Les résultats ont été spectaculaires. Dans les cinq ans, les infractions globales ont diminué de 50 pour cent et les assassinats de 68 pour cent. Alors que la ville connaissait plus de 2600 meurtres par an dans les années 1990, ce nombre avait chuté à moins de 800 en 1997. Les quartiers ont vu une amélioration encore plus spectaculaire. Entre 1993 et 1997 la criminalité a chuté de 39 pour cent à Harlem, 42 pour cent dans l'est de New York, et 45 pour cent dans le Sud du Bronx.

Dans Losing Ground en 1984 Charles Murray[7], du Manhattan Institute, a exposé une série de faits accablants concernant les effets pervers de l’Etat Providence. L'Etat-providence construit aux Etats-Unis dans les années 1960 et 1970 a créé un système d’allocations qui incite les personnes à rester à la maison, au lieu de travailler pour améliorer leur propre sort.

Par exemple, en fournissant une allocation à toutes les mères célibataires, un nombre important de naissances hors-mariage ont été encouragées. En effet, trois possibilités s’offraient à une femme aux revenus modestes pour éviter la pauvreté : se former pour obtenir un travail mieux rémunéré, trouver un bon mari, ou se contenter de faire un enfant pour bénéficier de l’aide sociale. De même, en diminuant les punitions pour les criminels (considérés comme des victimes), on les a incités à développer leurs activités criminelles.
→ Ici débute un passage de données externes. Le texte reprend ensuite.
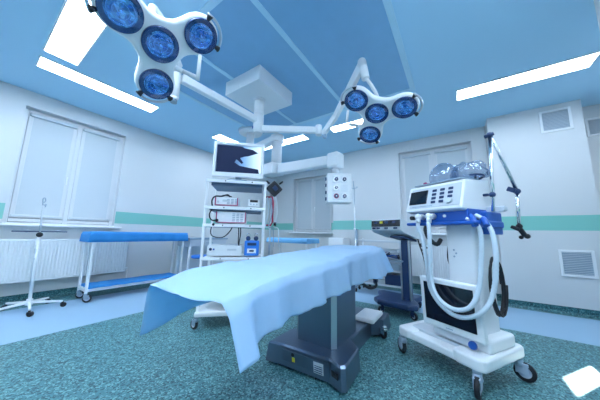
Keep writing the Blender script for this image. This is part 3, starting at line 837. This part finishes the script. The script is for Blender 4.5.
def f3(o, w_, h_):
    k = MB(); k.lathe([(.034, 0), (.034, -.010), (.028, -.012), (.026, -.004), (.001, -.004)], (-.09, -.0, h_ * .55), Matrix.Rotation(-PI / 2, 4, 'X') @ Matrix.Scale(-1, 4, (0, 0, 1)), 24); k.build('socket_ring', 'greyblue', o)
    k = MB(); k.cyl((-.09, 0, h_ * .55), (-.09, -.015, h_ * .55), .016); k.build('socket', 'white', o)
    for i in range(3):
        k = MB()
        for j in range(5): k.box((.03 + i * .045, -.002, h_ * (.2 + .15 * j)), (.03, .006, .008))
        k.build('button_column', 'greyblue', o)
unit(.115, .445, 1.108, 1.24, .05, .32, 'white light source with a round dial on the middle shelf of the trolley', 'light_source', 'medical unit', f3, 'pink')
def f4(o, w_, h_):
    knob(o, -.15, h_ * .62, .016, 'navy', 'port', .006); knob(o, -.115, h_ * .62, .010, 'blue', 'port', .006)
    k = MB(); k.box((.08, -.002, h_ * .6), (.1, .005, .02)); k.build('vent', 'offwhite', o)
unit(.045, .42, .743, .855, .04, .34, 'low wide white unit on the lower shelf of the trolley beside the blue pump', 'video_recorder', 'medical unit', f4)
o = local_thing('suction_pump', (.53, .05, .743), 'blue boxy pump with two round gauges on the lower shelf of the trolley', 'pump')
k = MB(); k.box((0, .10, .085), (.165, .20, .17), bev=.012); k.build('case', 'brightblue', o)
k = MB(); k.mats = ['white', 'navy']; k.cur = 0; k.box((0, -.003, .055), (.10, .006, .05), bev=.002); k.cur = 1; k.box((0, -.007, .055), (.05, .003, .02)); k.build('label_plate', None, o)
k = MB(); k.box((0, -.003, .13), (.10, .006, .03), bev=.002); k.build('handle_recess', 'navy', o)
for s_ in (-1, 1):
    k = MB(); k.lathe([(.001, .012), (.022, .012), (.026, .008), (.028, -.012), (.001, -.012)], (s_ * .045, .04, .195), Matrix.Rotation(PI / 2, 4, 'X'), 24); k.cyl((s_ * .045, .04, .168), (s_ * .045, .04, .185), .008)
    g = k.build('gauge', 'navy', o)
    k = MB(); k.tube([(s_ * .045 - .02, .05, .20), (s_ * .045 - .015, .05, .245), (s_ * .045 + .015, .05, .245), (s_ * .045 + .02, .05, .20)], .004, 6, 4); k.build('gauge_loop', 'chrome', g)
# cables of the trolley
o = local_thing('cable', (0, 0, 1.085), 'thin black cable looping under the middle shelf at left', 'cable')
k = MB(); k.tube([(.08, .05, 0.0), (.07, .04, -.08), (.10, .04, -.13), (.20, .04, -.14), (.27, .05, -.08), (.31, .06, 0)], .006, 6, 6); k.build('lead', 'black', o)
o = local_thing('cable', (0, 0, 1.085), 'pair of dark cables hanging down behind the pump', 'cable')
for s_ in (0, .022):
    k = MB(); k.tube([(.37 + s_, .06, 0), (.375 + s_, .05, -.1), (.38 + s_ * .3, .05, -.22), (.41, .06, -.27)], .006, 6, 6); k.build('lead', 'black', o)
o = local_thing('cable', (0, 0, 1.3), 'dark cable bundle lying over the top of the upper white unit', 'cable')
k = MB(); k.tube([(.07, .05, -.02), (.06, .04, .06), (.09, .05, .11), (.16, .07, .118), (.22, .08, .14), (.25, .06, .115)], .009, 6, 6); k.tube([(.15, .07, .118), (.2, .06, .13), (.27, .08, .118)], .007, 6, 5); k.build('lead', 'black', o)
o = local_thing('cable', (0, 0, 1.1), 'dark lead with a plug at the lower left of the light source', 'cable')
k = MB(); k.tube([(.07, .05, .17), (.045, .03, .10), (.07, .02, .04), (.13, .03, .03)], .007, 6, 5); k.sph((.13, .02, .035), .018); k.sph((.10, .01, -.015), .016); k.build('lead', 'black', o)
o = local_thing('cable', (W_, .0, 1.3), 'thin pale and dark tubing hanging beside the trolley on the right', 'cable')
for s_, c_ in ((.03, 'hose'), (.07, 'greyblue'), (.13, 'offwhite')):
    k = MB(); k.tube([(s_, .03, .13), (s_ + .02, .02, -.05), (s_ - .01, .02, -.22), (s_ + .04, .03, -.25), (s_ + .05, .03, -.45)], .006, 6, 6); k.build('lead', c_, o)
k = MB(); k.cyl((.13, .02, -.21), (.13, .02, -.17), .016); k.build('plug', 'black', o)

# ================================================================== VENTILATOR
VA = math.atan2(-.866, -.5)
VO = (2.336, .067)
t = empty('ventilator', (VO[0], VO[1], 0), VA, 'white and blue ventilator machine on a white four-wheeled trolley at right', 'ventilator')
# in local coords: x to the machine's right as seen from the camera, y away from the camera
# base platform
def rrect(x0, x1, y0, y1, c): 
    pts = []
    for cx_, cy_, a0 in ((x1 - c, y0 + c, -PI / 2), (x1 - c, y1 - c, 0), (x0 + c, y1 - c, PI / 2), (x0 + c, y0 + c, PI)):
        for i in range(5): pts.append((cx_ + c * math.cos(a0 + PI / 2 * i / 4), cy_ + c * math.sin(a0 + PI / 2 * i / 4)))
    return pts
k = MB(); k.prism(rrect(-.33, -.19, -.27, .27, .05), .155, .225, bev=.015); k.prism(rrect(.13, .34, -.27, .28, .05), .155, .235, bev=.018)
k.prism(rrect(-.24, .2, -.255, .24, .02), .155, .21, bev=.012); k.build('base', 'white', t)
k = MB(); k.prism(rrect(-.27, .17, -.16, .20, .03), .205, .231, bev=.006); k.build('tray', 'offwhite', t)
for (x, y, an) in ((-.295, -.235, PI * .86), (.275, -.235, -1.2), (.30, .245, .25), (-.295, .24, 1.4)):
    caster(t, x, y, .062, an, .158, 'wheelgrey', 'wheelgrey', .028)
# column
k = MB(); k.prism(rrect(.04, .25, -.08, .16, .02), .215, 1.12); k.build('column', 'white_plastic', t)
k = MB()
for i in range(3): k.cyl((.10 + .016 * (i % 2), -.084, .90 - i * .025), (.10 + .016 * (i % 2), -.086, .90 - i * .025), .007)
k.build('emblem', 'greyblue', t)
# gauge foot unit right of the lower monitor
k = MB(); k.prism(rrect(.20, .32, -.14, .20, .03), .23, .32, bev=.02); k.build('rear_housing', 'white', t)
k = MB(); k.tube([(.225, -.16, .26), (.235, -.15, .34), (.23, -.14, .40)], [.03, .026, .02], 12, 0); k.build('valve_post', 'white', t)
k = MB(); k.cyl((.235, -.18, .275), (.235, -.197, .275), .028, .024); k.build('dial', 'blue', t)
k = MB(); k.cyl((.225, -.17, .375), (.225, -.19, .375), .016); k.build('knob', 'yellow', t)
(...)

Finalement l’analyse économique du crime, développée par les conservateurs sous l’administration Reagan, aura certainement contribué à la mise en place de politiques publiques d’avantage axées sur la répression et sur la dissuasion. Avec l’augmentation des forces de polices, la généralisation des fichiers ADN et les nouvelles méthodes de la police scientifique, le crime a été fortement découragé, la probabilité de se faire prendre étant de plus en plus élevée.

Par ailleurs, à partir des années 1980, le système judiciaire a commencé à devenir plus répressif. Entre 1960 et 1980, la probabilité qu’un criminel aille en prison avait diminué de plus de moitié. Entre 1980 et 1997, ce risque avait doublé. La durée moyenne du temps passé en prison a également commencé à augmenter après 1980.

Tout ceci peut expliquer la chute vertigineuse des taux de criminalité constatée depuis le milieu des années 90.

III] La théorie libertarienne : l’Etat-bandit et la privatisation de la justice

Lysander Spooner au XIXe siècle et Murray Rothbard au XXe siècle ont développé une théorie de l’Etat-bandit. « L’Etat est une association secrète de voleurs et d’assassins dont la législation est une usurpation et un crime[8]. » Ou bien : « L’Etat substitue à la lutte pacifique pour le service mutuel, la lutte à mort d’une compétition darwiniste pour les privilèges politiques[9]. »

Avant la naissance de l’Etat moderne, il existait des systèmes de justice privée fondés sur des pratiques commerciales. En cas de litiges, des arbitrages étaient rendus par des tribunaux privés au terme d’une négociation entre les parties.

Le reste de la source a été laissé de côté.